1. A pane guide for a sliding window for an automobile, the guide comprising a central guide rail for fixing to the automobile bodywork in the intended direction of movement of the window pane, flanges on the guide rail, spaced apart slide elements slidably engaging on said flanges of the guide rail so as to be orientated in use substantially perpendicularly and parallel to the window pane, a support plate to which said slide elements are fixed, which is connected in use with a force transmitting element of a hand-operated or electric motor-operated window winder and with a lifting rail engaging firmly on the lower edge of the pane for the guidance of the pane parallel to the direction of movement of the window pane, and the slide elements each comprise two guide surfaces parallel and opposite to each other in pairs, the distance between which is invariable and which engage around the associated flanges of the guide rail from both sides, at least one of said flanges of the guide rail is bent back to form a resilient pressure strip in such a manner that two externally situated bearing surfaces associated with one pair of said guide surfaces are formed, of which one of said bearing surfaces situated on the pressure strip as viewed in cross-section and with the slide elements not mounted, converges with the other of said bearing surfaces towards the end of the flange at an acute angle, the pressure strip bearing resiliently, when the slide elements are mounted, with said one bearing surface against the associated guide surface, whereas said other bearing surface bears against the guide surface associated with it.

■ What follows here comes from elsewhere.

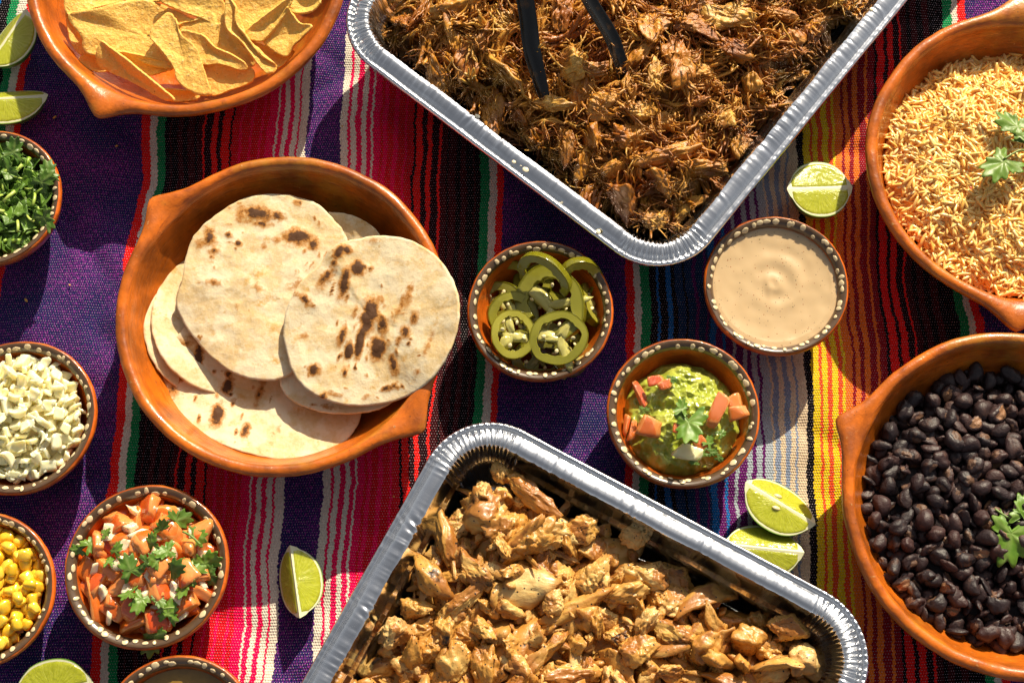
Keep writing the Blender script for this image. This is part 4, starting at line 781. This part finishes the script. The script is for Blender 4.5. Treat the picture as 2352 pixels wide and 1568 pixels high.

2. A pane guide according to claim 1, wherein the pressure strip, considered in cross-section, adjoins the remainder of the guide rail via a resilient, generally cotter-shaped bending zone.

3. A pane guide according to claim 1, wherein the guide rail is weakened in the bending zone of said as least one pressure strip.

4. A pane guide according to claim 3, wherein, in the bending zone, at least two parallel grooves are formed on the inside in the direction of the longitudinal axis of the guide rail, at each of which grooves the bending-back is partly carried out.

5. A pane guide according to claim 1, wherein said slide element forms a guide channel which is located in the bending zone of the guide rail and is spaced from the guide rail, and said paired guide surfaces are each formed by side walls of said guide channel.

6. A pane guide according to claim 1, wherein the slide elements engaging on different flanges of the guide rail are each combined in pairs as one piece.

7. A pane guide according to claim 1, wherein said central guide rail is formed from a sheet metal profile.

8. In an automobile, a pane guide for a sliding window for an automobile, the guide comprising a central guide rail fixed to the automobile bodywork in the intended direction of movement of the window pane, flanges on the guide rail, spaced apart slide elements slidably engaging on said flanges of the guide rail and orientated substantially perpendicularly and parallel to the window pane, a support plate to which said slide elements are fixed, which is connected with a force transmitting element of a hand-operated or electric motor-operated window winder and with a lifting rail engaging firmly on the lower edge of the pane for the guidance of the pane parallel to the direction of movement of the window pane, and the slide elements each comprise two guide surfaces parallel and opposite to each other in pairs, the distance between which is invariable and which engage around the associated flanges of the guide rail from both sides, at least one of said flanges of the guide rail is bent back to form a resilient pressure strip in such a manner that two externally situated bearing surfaces associated with one pair of said guide surfaces are formed, of which one of said bearing surfaces situated on the pressure strip as viewed in cross-section and with the slide elements not mounted, converges with the other of said bearing surfaces towards the end of the flange at an acute angle, the pressure strip bearing resiliently, when the slide elements are mounted, with said one bearing surface against the associated guide surface, whereas said other bearing surface bears against the guide surface associated with it.